11. When this jangle of free-will and instinct shall have been adjusted, when perfect understanding has given the former the power to replace the later entirely, man will no longer vary. The needle of understanding will yet point steadfast and unwavering to the distant pole of truth. . . .

_____’s state was remarkable in that she saw possibilities in it. She was no sensualist, longing to drowse sleepily in the lap of luxury. She turned about, troubled by her daring, glad of her release, wondering whether she would get something to do, wondering what _____ would do. That worthy had his future fixed for him beyond a peradventure. He could not help what he was going to do. He could not see clearly enough to wish to do differently. He was dawn by his innate desire to act the old pursuing part. He would need to delight himself with ____  as surely as he would need to eat his heavy breakfast. He might suffer the least rudimentary twinge of conscience in whatever he did, and in just so far he was evil and sinning. But whatever twinges of conscience he might have would be rudimentary, you may be sure. . .

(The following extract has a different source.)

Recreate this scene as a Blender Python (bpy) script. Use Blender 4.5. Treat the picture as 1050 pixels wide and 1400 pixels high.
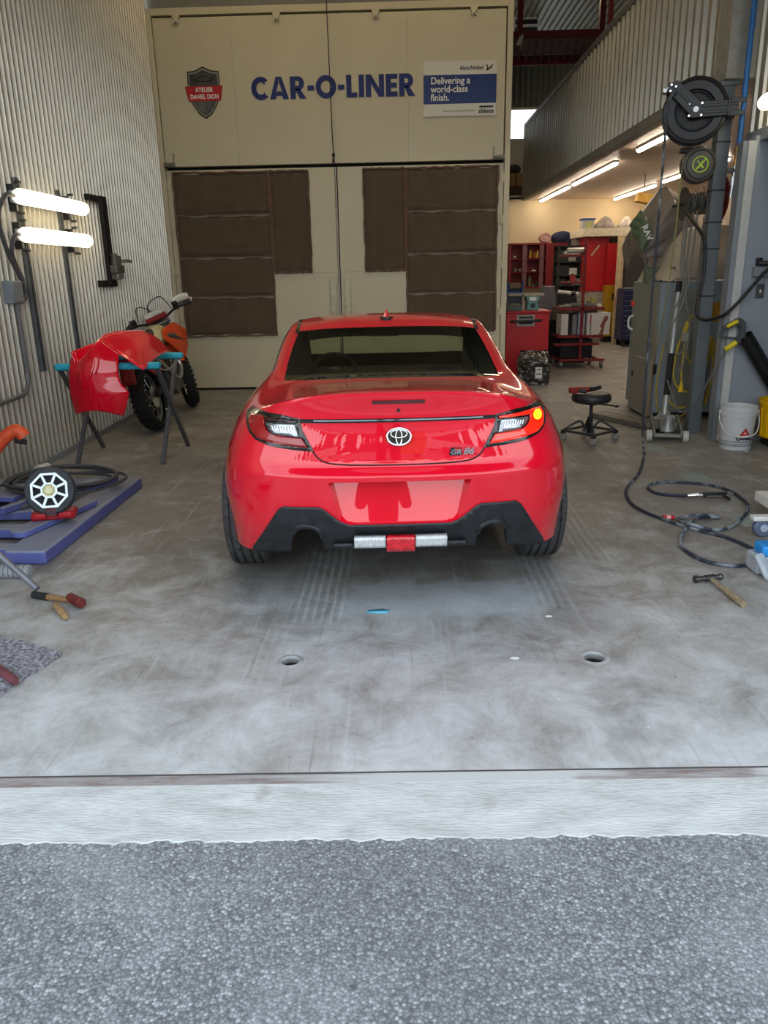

“Got on the new shoes, haven’t you? Stick `em out. George, they look fine. Put on your jacket.”
_____ obeyed.

12. ___ shrank and quivered, expected the blow; stood, half hypnotized by the eyes of the man he had a moment before despised—a man transformed into an avenging demon. But in the deadly hush between the lift of the weapon and its fall there came a gush of faint, childish laughter and then across the range of his vision far away and dim, he saw the sun-bright head of his baby girl, as with the pretty, tottering run of a two-year-old, she moved across the grass of the dooryard. His hands relaxed: the fork fell to the ground; his head lowered.